It didn't take Sox center fielder Coco Crisp and wife, Maria, long to settle on a new spread. The Crisps have paid nearly $1.8 million for a 6,292-square-foot manse on three acres overlooking the Ipswich River in Middleton. (The new digs on Devonshire Road are some 23 miles from Fenway.) The Crisps bought the house from contractor Brent McKenelley and his wife, Gina, who built it in 2001. The place, which went on the market for $1.85 million, boasts five bedrooms -- each with a walk-in closet and bathroom -- four fireplaces, a four-car garage, and, for those rare off nights during the summer, an inground pool with a cabana. For now, Crisp's on the DL with a busted knuckle on his left hand.

Gloucester stylist gussies up first lady

Arriving at the Four Seasons yesterday, Leslie Griffin felt like Jonathan Antin, the celebrity stylist and star of Bravo's ''Blow Out." But Griffin's client wasn't a famous movie star, it was first lady Laura Bush. ''She was so nice," said Griffin, who cuts and curls at Deborah Coull Salon in Gloucester, where Paula Cole and Lindsey Crouse are customers. Griffin, who styles Liv Ullmann's locks in the summer, said she blow-dried Bush's hair and then neatened her up. ''It was an awesome experience," she said. ''Something I can tell my grandchildren." For what it's worth, the first lady looked lovely eating lunch later at No. 9 Park.
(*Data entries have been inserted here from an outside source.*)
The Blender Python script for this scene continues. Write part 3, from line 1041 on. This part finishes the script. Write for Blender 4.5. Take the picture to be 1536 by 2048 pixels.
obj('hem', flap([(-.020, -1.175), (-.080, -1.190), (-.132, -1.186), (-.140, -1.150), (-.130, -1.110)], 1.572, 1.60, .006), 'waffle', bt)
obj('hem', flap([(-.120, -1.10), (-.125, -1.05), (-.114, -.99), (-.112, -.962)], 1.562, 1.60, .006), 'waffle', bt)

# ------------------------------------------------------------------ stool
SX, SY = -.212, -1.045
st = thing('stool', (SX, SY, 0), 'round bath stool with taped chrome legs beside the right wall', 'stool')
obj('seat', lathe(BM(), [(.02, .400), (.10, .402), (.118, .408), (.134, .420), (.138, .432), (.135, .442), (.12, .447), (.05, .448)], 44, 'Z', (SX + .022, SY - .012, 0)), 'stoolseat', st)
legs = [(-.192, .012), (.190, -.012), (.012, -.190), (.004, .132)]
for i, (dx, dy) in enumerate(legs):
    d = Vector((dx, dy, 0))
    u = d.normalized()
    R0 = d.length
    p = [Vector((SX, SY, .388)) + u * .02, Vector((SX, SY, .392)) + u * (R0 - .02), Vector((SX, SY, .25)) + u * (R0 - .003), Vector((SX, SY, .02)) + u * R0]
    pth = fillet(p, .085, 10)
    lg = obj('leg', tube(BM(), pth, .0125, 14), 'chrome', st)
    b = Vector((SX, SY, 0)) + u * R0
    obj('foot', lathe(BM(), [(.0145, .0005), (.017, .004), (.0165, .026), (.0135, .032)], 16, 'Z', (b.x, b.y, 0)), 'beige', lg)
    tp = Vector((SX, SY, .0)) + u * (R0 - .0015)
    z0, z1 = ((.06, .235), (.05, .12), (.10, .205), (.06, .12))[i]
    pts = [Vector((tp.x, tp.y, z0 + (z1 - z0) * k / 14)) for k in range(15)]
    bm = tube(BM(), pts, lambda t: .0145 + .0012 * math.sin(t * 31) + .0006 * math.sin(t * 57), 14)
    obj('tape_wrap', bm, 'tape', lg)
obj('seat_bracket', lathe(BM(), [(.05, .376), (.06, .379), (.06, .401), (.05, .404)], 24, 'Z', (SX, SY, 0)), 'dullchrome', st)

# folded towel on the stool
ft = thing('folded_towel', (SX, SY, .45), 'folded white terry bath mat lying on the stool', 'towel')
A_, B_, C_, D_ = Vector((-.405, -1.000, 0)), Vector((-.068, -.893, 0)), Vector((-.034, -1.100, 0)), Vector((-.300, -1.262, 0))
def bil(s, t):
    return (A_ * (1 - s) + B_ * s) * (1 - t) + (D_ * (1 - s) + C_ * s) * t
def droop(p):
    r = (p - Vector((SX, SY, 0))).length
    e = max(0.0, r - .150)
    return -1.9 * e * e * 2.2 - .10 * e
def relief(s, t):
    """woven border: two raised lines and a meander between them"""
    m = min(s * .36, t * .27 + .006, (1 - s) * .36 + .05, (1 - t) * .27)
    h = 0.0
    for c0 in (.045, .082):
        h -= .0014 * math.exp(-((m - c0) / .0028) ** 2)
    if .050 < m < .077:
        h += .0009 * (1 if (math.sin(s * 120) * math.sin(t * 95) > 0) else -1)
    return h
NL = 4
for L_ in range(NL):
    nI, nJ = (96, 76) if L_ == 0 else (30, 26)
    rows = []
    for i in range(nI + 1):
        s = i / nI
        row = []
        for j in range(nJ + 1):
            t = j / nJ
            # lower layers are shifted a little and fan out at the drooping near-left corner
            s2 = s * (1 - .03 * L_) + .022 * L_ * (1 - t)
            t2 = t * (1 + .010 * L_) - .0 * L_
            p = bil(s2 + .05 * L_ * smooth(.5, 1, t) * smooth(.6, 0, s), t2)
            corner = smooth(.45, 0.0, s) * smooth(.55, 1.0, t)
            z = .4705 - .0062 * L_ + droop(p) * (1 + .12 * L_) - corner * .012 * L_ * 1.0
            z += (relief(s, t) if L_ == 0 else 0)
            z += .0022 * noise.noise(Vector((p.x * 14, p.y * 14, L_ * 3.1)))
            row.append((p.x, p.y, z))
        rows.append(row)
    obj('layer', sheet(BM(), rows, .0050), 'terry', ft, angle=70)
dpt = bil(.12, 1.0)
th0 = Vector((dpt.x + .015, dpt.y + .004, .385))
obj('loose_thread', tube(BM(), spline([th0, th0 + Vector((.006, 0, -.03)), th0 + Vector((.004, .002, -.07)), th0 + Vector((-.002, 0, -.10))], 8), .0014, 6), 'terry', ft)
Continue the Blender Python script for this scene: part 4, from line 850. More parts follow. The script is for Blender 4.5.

Kerouac house on Cape has new owner

The Cape Cod crib where Beat writer Jack Kerouac once crashed has been sold for $300,000, though the new co-owner admits she wasn't too familiar with the ''On the Road" author. ''He has a fan now," Ida Perry told the Cape Cod Times. The 1,344-square-foot house on Bristol Avenue in Barnstable was put on the market last year by James Upton, who paid $115,000 for the place in 1986. Kerouac married his third wife, Stella Sampas, at the single-story house in 1966. Since then, it's been owned by at least three other families, according to county records.

Faces around town

Boston Ballet dancers last night kicked up their heels in a ''Dancing With the Stars"-like competition featuring weathergal J.C. Monahan, Pats cheerleader Meg DeAvilla, and ''Phantom Gourmet" host Dan Andelman.

Al Gore was in town yesterday for a screening of ''An Inconvenient Truth," Davis Guggenheim's film about Gore's crusade against global warming.

Paul Rusesabagina, the subject of ''Hotel Rwanda," was in Cambridge last night touting his book, ''An Ordinary Man."

Actor John Malkovich was in the audience at Monday's performance of Guila Clara Kessous's play at BU.

Actress Lili Taylor answered questions at the Boston Independent Film Festival.